What the task asks -
Output, word for word, every line from the start of the listing down to and including the line that contains "amax = math.radians(35)"; include nothing else.

Dataset excerpt -
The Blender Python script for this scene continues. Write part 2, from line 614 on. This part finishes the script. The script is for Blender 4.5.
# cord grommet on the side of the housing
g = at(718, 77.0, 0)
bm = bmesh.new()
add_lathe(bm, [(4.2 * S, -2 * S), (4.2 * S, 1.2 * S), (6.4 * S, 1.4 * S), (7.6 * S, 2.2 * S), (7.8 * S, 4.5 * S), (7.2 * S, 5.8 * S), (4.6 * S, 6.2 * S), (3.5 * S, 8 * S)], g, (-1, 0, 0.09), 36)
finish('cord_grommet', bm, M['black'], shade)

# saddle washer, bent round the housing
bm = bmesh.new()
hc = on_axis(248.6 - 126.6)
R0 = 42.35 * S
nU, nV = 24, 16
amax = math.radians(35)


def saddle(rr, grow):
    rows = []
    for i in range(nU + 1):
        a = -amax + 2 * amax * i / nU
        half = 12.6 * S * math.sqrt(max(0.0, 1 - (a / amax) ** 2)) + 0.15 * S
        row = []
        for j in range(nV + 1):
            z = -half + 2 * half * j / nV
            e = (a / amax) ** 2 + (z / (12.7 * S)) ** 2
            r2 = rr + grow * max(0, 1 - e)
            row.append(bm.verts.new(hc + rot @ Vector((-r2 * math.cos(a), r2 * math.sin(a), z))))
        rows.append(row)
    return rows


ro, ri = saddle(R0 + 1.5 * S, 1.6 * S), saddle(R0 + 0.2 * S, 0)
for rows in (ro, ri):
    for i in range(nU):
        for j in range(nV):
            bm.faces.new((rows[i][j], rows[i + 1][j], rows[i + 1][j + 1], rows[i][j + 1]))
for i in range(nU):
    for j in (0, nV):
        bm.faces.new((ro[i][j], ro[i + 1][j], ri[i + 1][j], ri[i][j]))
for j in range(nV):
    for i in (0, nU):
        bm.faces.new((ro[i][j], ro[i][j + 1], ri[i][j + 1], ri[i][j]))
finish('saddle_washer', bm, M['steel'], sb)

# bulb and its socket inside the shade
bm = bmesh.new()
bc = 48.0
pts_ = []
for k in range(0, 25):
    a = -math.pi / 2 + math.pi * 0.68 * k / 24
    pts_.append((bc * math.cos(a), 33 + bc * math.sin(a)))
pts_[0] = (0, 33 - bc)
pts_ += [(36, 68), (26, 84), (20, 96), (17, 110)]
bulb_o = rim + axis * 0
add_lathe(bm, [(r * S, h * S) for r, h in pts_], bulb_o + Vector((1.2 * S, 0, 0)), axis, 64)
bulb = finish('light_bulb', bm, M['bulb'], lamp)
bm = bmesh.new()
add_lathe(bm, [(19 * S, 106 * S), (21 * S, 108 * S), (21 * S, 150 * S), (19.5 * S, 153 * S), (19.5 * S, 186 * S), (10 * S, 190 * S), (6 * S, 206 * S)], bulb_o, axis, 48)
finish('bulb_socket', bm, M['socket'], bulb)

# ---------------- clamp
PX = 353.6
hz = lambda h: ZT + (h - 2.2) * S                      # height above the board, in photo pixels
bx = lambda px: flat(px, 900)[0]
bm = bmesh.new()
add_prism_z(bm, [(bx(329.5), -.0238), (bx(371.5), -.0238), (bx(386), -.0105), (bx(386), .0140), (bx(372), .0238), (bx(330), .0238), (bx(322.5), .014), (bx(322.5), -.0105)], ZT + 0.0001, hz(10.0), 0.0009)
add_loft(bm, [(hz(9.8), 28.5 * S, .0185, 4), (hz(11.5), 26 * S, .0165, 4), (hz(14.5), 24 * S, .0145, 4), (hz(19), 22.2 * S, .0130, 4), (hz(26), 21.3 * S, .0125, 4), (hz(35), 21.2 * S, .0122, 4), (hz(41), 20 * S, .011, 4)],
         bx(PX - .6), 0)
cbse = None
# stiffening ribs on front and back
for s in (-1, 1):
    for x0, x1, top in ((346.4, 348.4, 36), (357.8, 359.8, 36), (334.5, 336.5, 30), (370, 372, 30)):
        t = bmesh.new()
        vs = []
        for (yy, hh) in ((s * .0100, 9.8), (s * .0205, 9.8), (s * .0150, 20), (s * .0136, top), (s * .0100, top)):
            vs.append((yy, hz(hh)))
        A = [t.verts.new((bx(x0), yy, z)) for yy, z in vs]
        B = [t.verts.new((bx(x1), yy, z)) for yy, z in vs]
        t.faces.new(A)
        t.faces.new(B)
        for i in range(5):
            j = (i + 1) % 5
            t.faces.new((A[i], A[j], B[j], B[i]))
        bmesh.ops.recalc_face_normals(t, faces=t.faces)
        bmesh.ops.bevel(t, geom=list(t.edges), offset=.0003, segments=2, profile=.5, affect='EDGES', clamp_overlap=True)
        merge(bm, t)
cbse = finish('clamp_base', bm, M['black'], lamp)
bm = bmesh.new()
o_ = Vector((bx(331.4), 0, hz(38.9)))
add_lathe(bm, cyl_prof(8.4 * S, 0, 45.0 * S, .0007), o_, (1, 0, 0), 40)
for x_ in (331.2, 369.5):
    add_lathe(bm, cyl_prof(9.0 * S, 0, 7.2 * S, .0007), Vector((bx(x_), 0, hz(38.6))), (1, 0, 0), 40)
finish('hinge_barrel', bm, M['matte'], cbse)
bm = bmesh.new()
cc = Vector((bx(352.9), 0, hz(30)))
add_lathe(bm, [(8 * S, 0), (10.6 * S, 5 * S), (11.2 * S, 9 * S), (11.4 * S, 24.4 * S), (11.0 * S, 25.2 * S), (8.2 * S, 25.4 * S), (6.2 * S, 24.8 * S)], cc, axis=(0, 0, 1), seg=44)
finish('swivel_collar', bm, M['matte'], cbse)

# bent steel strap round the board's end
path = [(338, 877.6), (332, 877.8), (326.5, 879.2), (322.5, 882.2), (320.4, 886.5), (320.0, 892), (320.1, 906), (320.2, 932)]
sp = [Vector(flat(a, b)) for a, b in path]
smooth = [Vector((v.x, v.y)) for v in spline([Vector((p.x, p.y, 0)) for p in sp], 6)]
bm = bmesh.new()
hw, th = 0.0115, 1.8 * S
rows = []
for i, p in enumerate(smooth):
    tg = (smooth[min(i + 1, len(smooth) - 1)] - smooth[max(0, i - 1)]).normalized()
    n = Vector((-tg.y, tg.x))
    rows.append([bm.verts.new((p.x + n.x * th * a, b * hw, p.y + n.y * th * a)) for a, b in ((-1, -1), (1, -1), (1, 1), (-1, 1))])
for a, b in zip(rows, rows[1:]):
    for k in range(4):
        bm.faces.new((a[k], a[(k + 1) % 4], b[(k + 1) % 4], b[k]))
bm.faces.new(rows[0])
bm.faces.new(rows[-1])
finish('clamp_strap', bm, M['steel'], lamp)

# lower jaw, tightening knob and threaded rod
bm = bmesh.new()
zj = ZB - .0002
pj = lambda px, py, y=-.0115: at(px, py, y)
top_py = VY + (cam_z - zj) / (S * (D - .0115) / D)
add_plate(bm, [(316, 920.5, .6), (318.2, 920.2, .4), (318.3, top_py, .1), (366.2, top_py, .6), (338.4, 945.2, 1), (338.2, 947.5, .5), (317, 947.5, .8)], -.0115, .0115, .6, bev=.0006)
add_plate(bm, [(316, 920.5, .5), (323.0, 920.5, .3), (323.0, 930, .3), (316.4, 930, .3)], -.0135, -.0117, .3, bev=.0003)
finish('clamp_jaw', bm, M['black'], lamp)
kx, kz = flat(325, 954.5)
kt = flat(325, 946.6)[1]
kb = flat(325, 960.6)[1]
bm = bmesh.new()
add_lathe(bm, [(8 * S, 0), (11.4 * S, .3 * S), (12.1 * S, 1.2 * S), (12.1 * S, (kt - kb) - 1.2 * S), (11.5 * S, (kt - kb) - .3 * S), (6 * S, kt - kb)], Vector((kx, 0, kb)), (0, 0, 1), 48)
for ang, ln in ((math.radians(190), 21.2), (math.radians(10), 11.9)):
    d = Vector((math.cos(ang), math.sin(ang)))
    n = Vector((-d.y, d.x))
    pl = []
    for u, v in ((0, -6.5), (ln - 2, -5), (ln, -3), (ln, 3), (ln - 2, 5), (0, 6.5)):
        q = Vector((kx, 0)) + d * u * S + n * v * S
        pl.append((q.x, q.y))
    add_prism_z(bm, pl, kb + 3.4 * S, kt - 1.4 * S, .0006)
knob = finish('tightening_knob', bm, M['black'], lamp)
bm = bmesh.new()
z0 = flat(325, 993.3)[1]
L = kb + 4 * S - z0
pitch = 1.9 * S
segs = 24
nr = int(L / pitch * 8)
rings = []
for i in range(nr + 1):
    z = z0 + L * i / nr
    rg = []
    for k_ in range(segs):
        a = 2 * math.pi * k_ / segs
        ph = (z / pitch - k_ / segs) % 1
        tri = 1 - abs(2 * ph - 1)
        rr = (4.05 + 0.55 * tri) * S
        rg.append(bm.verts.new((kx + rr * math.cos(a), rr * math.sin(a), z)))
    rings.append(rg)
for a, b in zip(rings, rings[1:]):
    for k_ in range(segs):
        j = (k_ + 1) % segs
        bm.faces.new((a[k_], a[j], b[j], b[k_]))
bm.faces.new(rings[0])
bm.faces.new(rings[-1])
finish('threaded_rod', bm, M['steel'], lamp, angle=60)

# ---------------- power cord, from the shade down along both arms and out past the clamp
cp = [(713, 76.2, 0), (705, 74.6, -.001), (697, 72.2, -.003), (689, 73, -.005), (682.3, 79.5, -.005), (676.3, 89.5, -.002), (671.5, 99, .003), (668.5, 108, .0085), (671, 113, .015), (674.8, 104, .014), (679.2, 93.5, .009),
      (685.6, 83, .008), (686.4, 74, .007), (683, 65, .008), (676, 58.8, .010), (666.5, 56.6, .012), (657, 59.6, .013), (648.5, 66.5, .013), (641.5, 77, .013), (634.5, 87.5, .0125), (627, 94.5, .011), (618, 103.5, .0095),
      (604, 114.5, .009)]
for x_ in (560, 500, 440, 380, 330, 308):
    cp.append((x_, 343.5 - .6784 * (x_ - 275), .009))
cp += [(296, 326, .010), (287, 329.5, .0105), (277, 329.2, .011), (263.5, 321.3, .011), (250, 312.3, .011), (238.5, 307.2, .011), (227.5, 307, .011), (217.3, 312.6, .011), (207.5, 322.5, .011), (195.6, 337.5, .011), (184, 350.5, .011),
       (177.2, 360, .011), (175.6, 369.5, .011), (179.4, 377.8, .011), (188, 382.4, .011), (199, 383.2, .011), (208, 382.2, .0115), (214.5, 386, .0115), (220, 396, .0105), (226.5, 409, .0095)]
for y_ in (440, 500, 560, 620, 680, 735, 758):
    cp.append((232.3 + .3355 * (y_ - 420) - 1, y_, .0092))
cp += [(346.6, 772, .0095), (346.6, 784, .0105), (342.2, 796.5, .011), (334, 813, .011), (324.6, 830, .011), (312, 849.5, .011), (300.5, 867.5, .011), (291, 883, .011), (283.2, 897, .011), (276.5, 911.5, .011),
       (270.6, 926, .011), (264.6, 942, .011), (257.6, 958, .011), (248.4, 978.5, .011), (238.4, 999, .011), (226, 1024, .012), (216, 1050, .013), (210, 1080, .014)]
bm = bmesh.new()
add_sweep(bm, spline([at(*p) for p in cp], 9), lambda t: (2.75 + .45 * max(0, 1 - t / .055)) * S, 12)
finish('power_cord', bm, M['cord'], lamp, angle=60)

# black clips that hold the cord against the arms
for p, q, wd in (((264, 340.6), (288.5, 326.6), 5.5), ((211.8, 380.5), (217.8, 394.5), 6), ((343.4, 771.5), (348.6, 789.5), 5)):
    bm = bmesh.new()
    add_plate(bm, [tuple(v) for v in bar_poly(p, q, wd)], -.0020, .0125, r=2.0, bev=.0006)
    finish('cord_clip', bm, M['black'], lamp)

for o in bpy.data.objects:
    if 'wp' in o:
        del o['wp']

The completed task -
The Blender Python script for this scene continues. Write part 2, from line 614 on. This part finishes the script. The script is for Blender 4.5.
# cord grommet on the side of the housing
g = at(718, 77.0, 0)
bm = bmesh.new()
add_lathe(bm, [(4.2 * S, -2 * S), (4.2 * S, 1.2 * S), (6.4 * S, 1.4 * S), (7.6 * S, 2.2 * S), (7.8 * S, 4.5 * S), (7.2 * S, 5.8 * S), (4.6 * S, 6.2 * S), (3.5 * S, 8 * S)], g, (-1, 0, 0.09), 36)
finish('cord_grommet', bm, M['black'], shade)

# saddle washer, bent round the housing
bm = bmesh.new()
hc = on_axis(248.6 - 126.6)
R0 = 42.35 * S
nU, nV = 24, 16
amax = math.radians(35)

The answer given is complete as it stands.